Viele Traditionsmessen sind in Deutschland weiterhin erfolgreich, aber sie müssen sich wandeln. Der Trend geht zu großen Festivals und Veranstaltungen, die sich nur einem Thema widmen.

Von Katharina Kutsche, München

Seit rund einer Woche ist die deutsche Messewelt um ein paar Veranstaltungen ärmer. Zuerst wurde die IT-Schau Cebit in Hannover abgesagt, einen Tag später hieß es, auch die Modemesse Bread & Butter werde eingestellt. Und jetzt teilte die Koelnmesse mit, die weltgrößte Fotomesse Photokina werde erst ab 2020 jährlich stattfinden, nicht wie angekündigt ab 2018. Alles Einzelfälle, oder rumpelt es in der Messebranche?
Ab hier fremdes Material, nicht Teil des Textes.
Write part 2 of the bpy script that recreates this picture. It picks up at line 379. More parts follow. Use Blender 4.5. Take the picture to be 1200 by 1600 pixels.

Weltweit ziehen 31 000 Messen jedes Jahr rund 4,4 Millionen Aussteller und 260 Millionen Besucher an. Deutsche Veranstalter organisieren rund ein Zehntel davon. Doch für viele Unternehmen sind diese Schauen nicht mehr so attraktiv wie früher. Es reicht nicht mehr, Einkäufern und Vertrieblern neue Produkte zum Anfassen und Ausprobieren zu zeigen. Wichtiger ist, sich dem Kunden auf einer coolen Veranstaltung als moderner Partner in allen Lebenslagen zu präsentieren. Statt der klassischen Messen gibt es deshalb zunehmend Festivals mit Bühnenprogramm und ein bisschen Ausstellungsfläche am Rande, die viel Publikum locken - und entsprechend auch die Medien.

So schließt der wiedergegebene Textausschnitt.